Mención especial merece la multinacional francesa JC Decaux, que detenta prácticamente la exclusiva de dichos soportes y gestiona además la publicidad en el metro y el aeropuerto. Esta empresa, que presume de haber inventado la publicidad en el mobiliario urbano, domina el mercado con la implantación en decenas de ciudades europeas y una facturación multimillonaria. También ha logrado introducirse en las poblaciones del área metropolitana de Barcelona y puede ver ampliado su contrato con la convocatoria por parte del Ayuntamiento de un concurso para incrementar la publicidad en dicho mobiliario, decisión con la que el consistorio barcelonés espera doblar la cantidad que anualmente ingresa por este concepto. El resultado será la multiplicación de paneles en aceras y en marquesinas de autobuses, elementos que ya destacan por su luminosidad, como ocurre con otros rótulos y pantallas, y van creando el escenario urbano actual salpicado por los signos de la publicidad y las marcas de moda.

Gracias al mismo tipo de colaboración entre administración y publicitarios el espectáculo del metro es deplorable, con andenes y pasillos tapizados con paneles y un uso cada vez más frecuente de los vestíbulos de las estaciones para el despliegue de campañas de las grandes marcas.

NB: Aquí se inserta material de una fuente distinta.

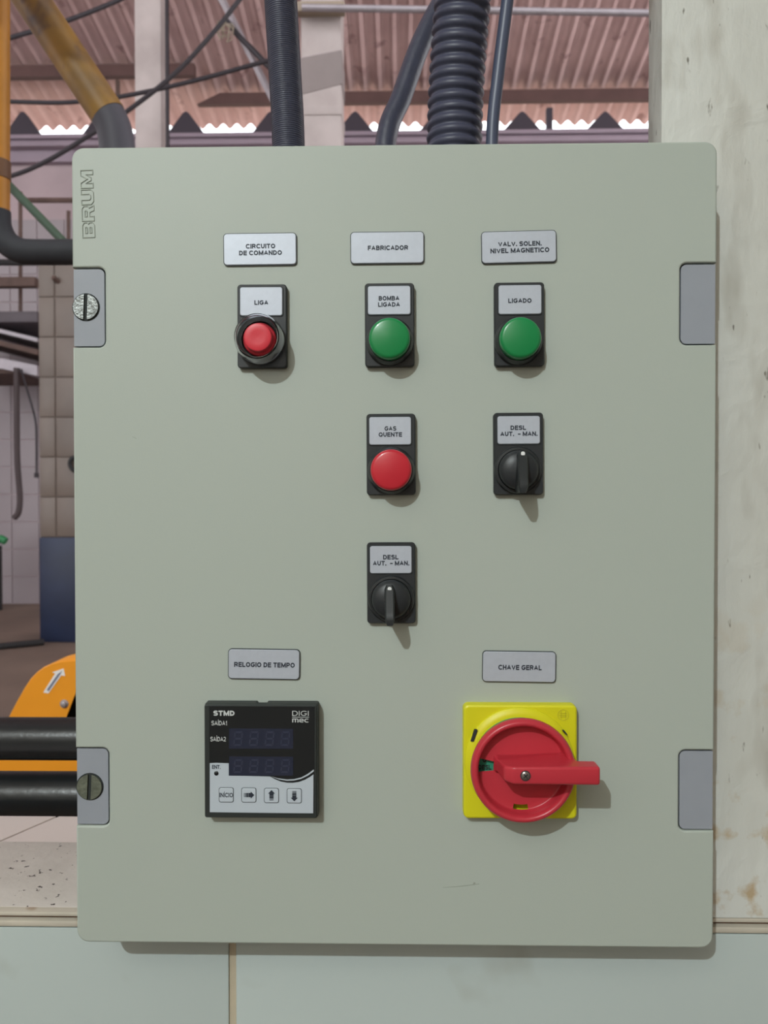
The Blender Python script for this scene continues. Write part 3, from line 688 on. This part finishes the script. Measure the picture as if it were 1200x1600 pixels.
# handle: profile along x, extruded across
Hh = .038
fl = at(797, 1197, -Hh); fr = at(938.5, 1228, -Hh)
zt1, zb1 = fl.z-.0004, fr.z
bl = at(770, 1200, -.017).x; e0 = at(902, 1200, -.0255).x
prof = [(bl, -.0160), (bl+.002, -.0200), (fl.x-.003, -.0345), (fl.x+.002, -Hh), (fr.x, -Hh), (fr.x, -.0265), (e0, -.0258), (e0-.003, -.0160)]
bm = bmesh.new()
va = [bm.verts.new((x, y, zb1)) for x, y in prof]; vb = [bm.verts.new((x, y, zt1)) for x, y in prof]
for i in range(len(prof)):
    j = (i+1) % len(prof); bm.faces.new([va[i], va[j], vb[j], vb[i]])
bm.faces.new(va[::-1]); bm.faces.new(vb)
for v in bm.verts:                                        # broader at the root than at the grip
    if v.co.y > -.018: v.co.z += (.0016 if v.co.z > (zt1+zb1)/2 else -.0016)
    if v.co.x < fl.x-.002: v.co.z = (zt1+zb1)/2 + (v.co.z-(zt1+zb1)/2)*.82
bmesh.ops.recalc_face_normals(bm, faces=bm.faces[:])
bmesh.ops.bevel(bm, geom=bm.edges[:], offset=.0017, segments=3, affect='EDGES', profile=.5, clamp_overlap=True)
m_ = MB(); m_.bm(bm); hd = obj('handle', m_, M['red'], ms, ang=60)
s_ = at(821, 1212, -Hh); m_ = MB()
m_.lathe(s_.x, s_.z, [(3.0*mm, -Hh-.0002), (3.0*mm, -Hh-.0004), (2.5*mm, -Hh-.0004)], 24, mi=1)
m_.lathe(s_.x, s_.z, [(2.6*mm, -Hh-.0001), (2.3*mm, -Hh-.0004), (1.0*mm, -Hh-.0009), (0, -Hh-.001)], 24, mi=0)
for rr in (.7, .7+PI/2):
    m_.slab(s_.x, s_.z, 3.2*mm, .6*mm, .0002, [(-Hh-.0004, 0), (-Hh-.00115, 0)], rot=rr, n=2, mi=1)
obj('screw', m_, [M['steel'], M['gap']], hd)

# ================================================================== HOSES OVER THE CABINET
def hose(name, pts, r, m, label, cat, seg=16, group=None, n=8, ribs=None):
    P = smooth(pts, n); m_ = MB()
    if ribs:
        L = [0]
        for a, b in zip(P, P[1:]): L.append(L[-1]+(b-a).length)
        step = ribs/10; Q = []; R = []; d = 0; i = 0
        while d < L[-1]:
            while i < len(L)-2 and L[i+1] < d: i += 1
            t = (d-L[i])/max(L[i+1]-L[i], 1e-9); Q.append(P[i].lerp(P[i+1], t))
            ph = (d % ribs)/ribs; R.append(r*(.955+.055*math.cos(2*PI*ph)-.010*math.cos(4*PI*ph)) if name == 'corrugated_conduit' else r*(1-.035*(0.5+0.5*math.cos(2*PI*ph))))
            d += step
        m_.tube(Q, R, seg)
    else: m_.tube(P, r, seg)
    o = obj(name, m_, m, ang=50); return tag(o, label, cat, group)
zb_in = ZC+.2226
def up(pts, Y, first):
    return [Vector((first, Y, zb_in))] + [at(x, y, Y+dy) for x, y, dy in pts]
def up2(pts, Y, first): return [Vector((first, Y, zb_in+.008))] + [at(x, y, Y+dy) for x, y, dy in pts]
hose('corrugated_conduit', up([(710, 215, 0), (714, 120, -.004), (722, 10, -.012), (734, -110, -.02), (748, -260, -.03), (770, -700, -.02), (780, -1300, .0)], .115, at(708, 240, .115).x), 43.5*m_per_px(.112), M['conduit'],
     'thick black corrugated conduit rising from the cabinet top', 'conduit', seg=32, ribs=17.2*m_per_px(.11))
hose('ribbed_hose', up([(450.5, 218, 0), (445, 110, 0), (438, -10, 0), (430, -140, 0), (424, -260, 0), (412, -700, 0), (405, -1300, 0)], .11, at(452, 240, .11).x), 25.5*m_per_px(.11), M['hose'],
     'smooth black hose standing in front of the wide white pillar', 'hose', seg=28, ribs=3.2*m_per_px(.11))
hose('cable', up([(769, 215, 0), (778, 120, 0), (793, 0, 0), (806, -110, .0), (820, -250, 0), (850, -700, 0), (860, -1300, 0)], .10, at(768, 240, .10).x), 9.6*m_per_px(.10), M['cable'],
     'thin dark cable rising beside the corrugated conduit', 'cable', seg=16)
hose('flexible_hose', up2([(603, 222, .02), (628, 150, .03), (657, 70, .04), (690, 5, .05), (730, -60, .06), (780, -130, .07), (830, -260, .07), (860, -700, .06), (870, -1300, .06)], .15, at(598, 240, .165).x), 16*m_per_px(.185), M['hose'],
     'dark hose leaning behind the corrugated conduit', 'hose', seg=18)

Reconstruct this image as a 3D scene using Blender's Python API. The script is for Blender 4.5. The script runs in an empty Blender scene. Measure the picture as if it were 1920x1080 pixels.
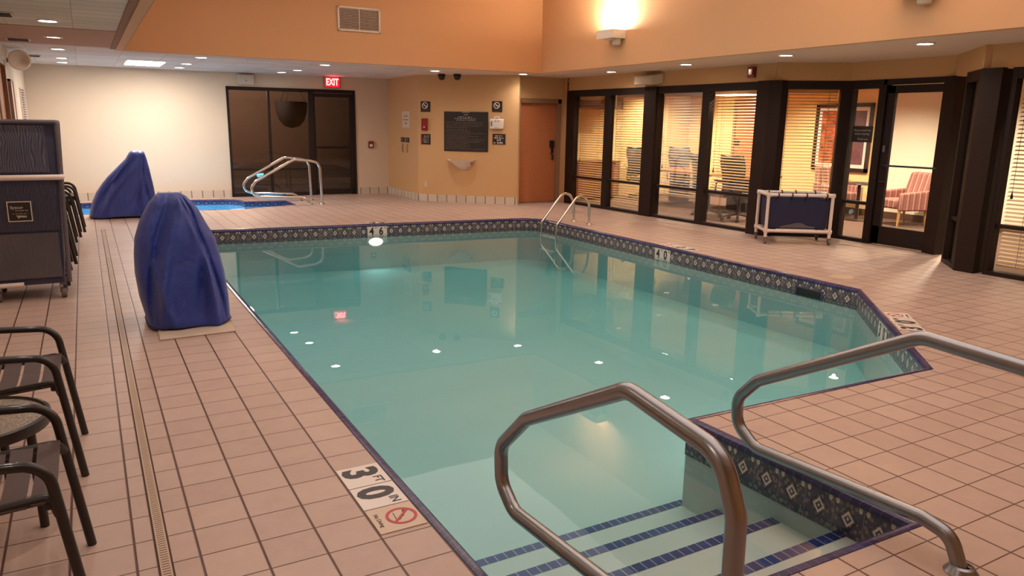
import bpy, bmesh, math, random
from mathutils import Vector, Matrix
from mathutils.geometry import tessellate_polygon
random.seed(7)
C = bpy.context.scene.collection
PI = math.pi

# ------------------------------------------------------------------ materials
def lin(c):
    return tuple(((x/255)/12.92 if x/255 <= .04045 else ((x/255+.055)/1.055)**2.4) for x in c) + (1,)

def newmat(name):
    m = bpy.data.materials.new(name); m.use_nodes = True
    nt = m.node_tree
    return m, nt, nt.nodes, nt.links, nt.nodes['Principled BSDF']

def mathn(nt, op, a, b=None, c=None):
    n = nt.nodes.new('ShaderNodeMath'); n.operation = op
    for i, x in enumerate((a, b, c)):
        if x is None: continue
        if isinstance(x, (int, float)): n.inputs[i].default_value = x
        else: nt.links.new(x, n.inputs[i])
    return n.outputs[0]

def mixc(nt, fac, a, b):
    n = nt.nodes.new('ShaderNodeMix'); n.data_type = 'RGBA'
    for i, x in ((0, fac), (6, a), (7, b)):
        if isinstance(x, (int, float)): n.inputs[i].default_value = x
        elif isinstance(x, tuple): n.inputs[i].default_value = x
        else: nt.links.new(x, n.inputs[i])
    return n.outputs[2]

def noise(nt, vec, scale, detail=2, rough=.5, out='Fac'):
    n = nt.nodes.new('ShaderNodeTexNoise'); n.inputs['Scale'].default_value = scale
    n.inputs['Detail'].default_value = detail; n.inputs['Roughness'].default_value = rough
    if vec is not None: nt.links.new(vec, n.inputs['Vector'])
    return n.outputs[out]

def coord(nt, kind='Object'):
    return nt.nodes.new('ShaderNodeTexCoord').outputs[kind]

def sep(nt, v):
    n = nt.nodes.new('ShaderNodeSeparateXYZ'); nt.links.new(v, n.inputs[0]); return n.outputs

def bump(nt, bsdf, h, strength=.2, dist=.01):
    b = nt.nodes.new('ShaderNodeBump'); b.inputs['Strength'].default_value = strength; b.inputs['Distance'].default_value = dist
    nt.links.new(h, b.inputs['Height']); nt.links.new(b.outputs[0], bsdf.inputs['Normal'])

def plain(name, col, rough=.5, metal=0., var=.08, vscale=6., bmp=0., bscale=60., emit=None, estr=0., spec=.5, coat=0.):
    m, nt, N, L, B = newmat(name)
    c = lin(col); B.inputs['Roughness'].default_value = rough; B.inputs['Metallic'].default_value = metal
    B.inputs['Specular IOR Level'].default_value = spec; B.inputs['Coat Weight'].default_value = coat
    oc = coord(nt)
    f = noise(nt, oc, vscale, 3)
    d = tuple(x*(1-var) for x in c[:3])+(1,); u = tuple(min(1, x*(1+var)) for x in c[:3])+(1,)
    L.new(mixc(nt, f, d, u), B.inputs['Base Color'])
    if bmp: bump(nt, B, noise(nt, oc, bscale, 3), bmp)
    if emit:
        B.inputs['Emission Color'].default_value = lin(emit); B.inputs['Emission Strength'].default_value = estr
    return m

def glassmat(name, ior, tint=(1, 1, 1, 1), rough=0., bmp=0., bscale=1., refl=1.0):
    m, nt, N, L, B = newmat(name); N.remove(B)
    out = N['Material Output']
    fr = N.new('ShaderNodeFresnel'); fr.inputs['IOR'].default_value = ior
    g = N.new('ShaderNodeBsdfGlossy'); g.inputs['Roughness'].default_value = rough
    t = N.new('ShaderNodeBsdfTransparent'); t.inputs['Color'].default_value = tint
    mx = N.new('ShaderNodeMixShader')
    L.new(mathn(nt, 'MULTIPLY', fr.outputs[0], refl), mx.inputs[0]); L.new(t.outputs[0], mx.inputs[1]); L.new(g.outputs[0], mx.inputs[2])
    L.new(mx.outputs[0], out.inputs['Surface'])
    if bmp:
        b = N.new('ShaderNodeBump'); b.inputs['Strength'].default_value = bmp; b.inputs['Distance'].default_value = .004
        L.new(noise(nt, coord(nt), bscale, 2), b.inputs['Height'])
        L.new(b.outputs[0], g.inputs['Normal']); L.new(b.outputs[0], fr.inputs['Normal'])
    return m, nt

M = {}
# ---- deck tiles: square terracotta-pink tiles with dark red grout
def deck_mat(name, px, py, x0, y0, ca, cb, grout, gw=.0045):
    m, nt, N, L, B = newmat(name)
    s = sep(nt, coord(nt))
    u = mathn(nt, 'DIVIDE', mathn(nt, 'SUBTRACT', s[0], x0), px)
    v = mathn(nt, 'DIVIDE', mathn(nt, 'SUBTRACT', s[1], y0), py)
    du = mathn(nt, 'MULTIPLY', mathn(nt, 'SUBTRACT', .5, mathn(nt, 'ABSOLUTE', mathn(nt, 'SUBTRACT', mathn(nt, 'FRACT', u), .5))), px)
    dv = mathn(nt, 'MULTIPLY', mathn(nt, 'SUBTRACT', .5, mathn(nt, 'ABSOLUTE', mathn(nt, 'SUBTRACT', mathn(nt, 'FRACT', v), .5))), py)
    d = mathn(nt, 'MINIMUM', mathn(nt, 'MULTIPLY', du, .72), mathn(nt, 'MULTIPLY', dv, 1.25))
    g = mathn(nt, 'SMOOTH_MIN', 1., mathn(nt, 'DIVIDE', d, gw), .05)
    mr = N.new('ShaderNodeMapRange'); mr.inputs[1].default_value = .55; mr.inputs[2].default_value = 1.0; L.new(g, mr.inputs[0])
    cx = N.new('ShaderNodeCombineXYZ'); L.new(mathn(nt, 'FLOOR', u), cx.inputs[0]); L.new(mathn(nt, 'FLOOR', v), cx.inputs[1])
    wn = N.new('ShaderNodeTexWhiteNoise'); L.new(cx.outputs[0], wn.inputs['Vector'])
    n1 = noise(nt, coord(nt), 9, 4, .65); n2 = noise(nt, coord(nt), 1.1, 2)
    f = mathn(nt, 'ADD', mathn(nt, 'MULTIPLY', wn.outputs[0], .22), mathn(nt, 'ADD', mathn(nt, 'MULTIPLY', n1, .55), mathn(nt, 'MULTIPLY', n2, .3)))
    tile = mixc(nt, f, lin(ca), lin(cb))
    L.new(mixc(nt, mr.outputs[0], lin(grout), tile), B.inputs['Base Color'])
    B.inputs['Roughness'].default_value = .42; B.inputs['Specular IOR Level'].default_value = .45
    bump(nt, B, mathn(nt, 'ADD', g, mathn(nt, 'MULTIPLY', n1, .15)), .35, .003)
    return m
M['deck'] = deck_mat('deck_tile', .2132, .2053, -.188, 3.983, (166, 138, 126), (204, 178, 164), (88, 54, 44))

def band_mat(name, base, base2, cream):
    m, nt, N, L, B = newmat(name)
    uv = sep(nt, coord(nt, 'UV'))
    fu = mathn(nt, 'FRACT', uv[0]); x = mathn(nt, 'ABSOLUTE', mathn(nt, 'SUBTRACT', fu, .5)); y = mathn(nt, 'ABSOLUTE', mathn(nt, 'SUBTRACT', uv[1], .5))
    r = mathn(nt, 'ADD', x, y)
    ring = mathn(nt, 'LESS_THAN', mathn(nt, 'ABSOLUTE', mathn(nt, 'SUBTRACT', r, .17)), .04)
    dot = mathn(nt, 'LESS_THAN', r, .045)
    ring2 = mathn(nt, 'LESS_THAN', mathn(nt, 'ABSOLUTE', mathn(nt, 'SUBTRACT', r, .30)), .025)
    # pair of little leaves at the top corners, and star fragments
    cu = mathn(nt, 'SUBTRACT', .5, x)
    dx = mathn(nt, 'SUBTRACT', cu, .12); dy = mathn(nt, 'SUBTRACT', uv[1], .86)
    leaf = mathn(nt, 'LESS_THAN', mathn(nt, 'ADD', mathn(nt, 'MULTIPLY', dx, dx), mathn(nt, 'MULTIPLY', mathn(nt, 'MULTIPLY', dy, dy), .6)), .0042)
    dy2 = mathn(nt, 'SUBTRACT', uv[1], .12)
    leaf2 = mathn(nt, 'LESS_THAN', mathn(nt, 'ADD', mathn(nt, 'MULTIPLY', dx, dx), mathn(nt, 'MULTIPLY', dy2, dy2)), .004)
    vor = N.new('ShaderNodeTexVoronoi'); vor.inputs['Scale'].default_value = 7; L.new(coord(nt, 'UV'), vor.inputs['Vector'])
    bg = mixc(nt, mathn(nt, 'LESS_THAN', vor.outputs['Distance'], .4), lin(base), lin(base2))
    bg = mixc(nt, mathn(nt, 'MULTIPLY', ring2, .7), bg, lin((44, 36, 40)))
    bg = mixc(nt, mathn(nt, 'MULTIPLY', leaf2, .35), bg, lin(cream))
    bg = mixc(nt, mathn(nt, 'MAXIMUM', mathn(nt, 'MAXIMUM', ring, dot), leaf), bg, lin(cream))
    gr = mathn(nt, 'LESS_THAN', mathn(nt, 'SUBTRACT', .5, x), .014)
    bg = mixc(nt, mathn(nt, 'MULTIPLY', gr, .6), bg, lin((150, 140, 135)))
    L.new(bg, B.inputs['Base Color']); B.inputs['Roughness'].default_value = .25
    return m
M['band'] = band_mat('waterline_tile', (86, 80, 94), (138, 120, 114), (220, 204, 190))
M['spaband'] = band_mat('spa_waterline_tile', (52, 56, 88), (84, 86, 112), (150, 156, 176))

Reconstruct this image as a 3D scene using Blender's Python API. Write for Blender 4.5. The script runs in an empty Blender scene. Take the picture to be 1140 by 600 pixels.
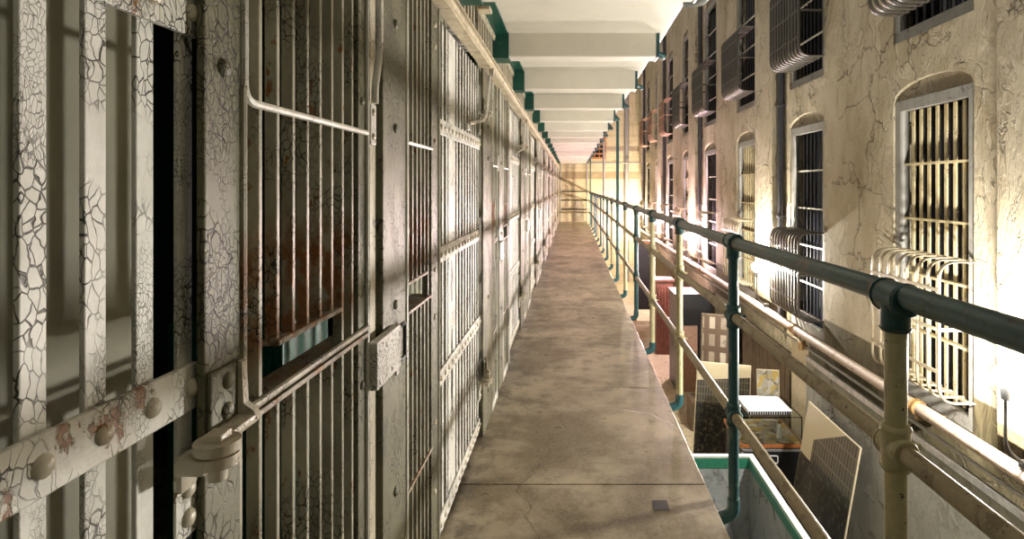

O los autobuses, muchos de los cuales circulan literalmente convertidos en anuncios sobre ruedas, recubiertos de vinilo incluso en las ventanas, envolviendo prácticamente a los pasajeros.

Repeler la invasión

La invasión creciente del espacio urbano tiene su colofón en el descontrol del extrarradio, ámbito donde se amontonan los carteles en los alrededores de las autopistas, los polígonos y los centros comerciales. O donde surgen concentraciones de postes publicitarios que llenan los intersticios de las carreteras en que han degenerado los campos y entornos fluviales. La permisividad más absoluta parece haberse apoderado de la periferia barcelonesa, donde la publicidad crece a un ritmo inusitado, degradando aun más, si cabe, el paisaje. Especialmente ejemplificadora resulta la colonización de la zona del aeropuerto del Prat, con su acceso transformado en un lamentable pasillo publicitario y el propio recinto habilitado por sus gestores como un gran centro de consumo.

Ante tal avalancha, y la probada complicidad de la administración, cabe plantear la necesidad de organizarse, como sucede desde hace tiempo en Francia, Canadá o Gran Bretaña, donde existen grupos antipublicidad que llevan a cabo actos de piratería consistentes en tachar, tergiversar o abatir los anuncios. Aunque puede que la propia ordenanza cívica recientemente aprobada por el Ayuntamiento barcelonés esté ya previniendo este tipo de reacción. La norma, dicen, defiende al mobiliario urbano contra los actos vandálicos y grafiteros, pero puede acabar protegiendo también de cualquier alteración a muchos de esos objetos de finalidad exclusivamente publicitaria que están ahí sin que nadie lo haya pedido.

Este activismo, actualmente empujado a la clandestinidad y aislado frente a la indiferencia de la mayoría de la población, deberá intentar plantar cara a la propia agresividad publicitaria. Se trata de desprestigiar, como se pueda, dicha publicidad invasora, de detener su expansionismo, y aunque no suprimirla, sí ponerla en su lugar como la mera herramienta informativa de las actividades humanas que, en todo caso, debería ser.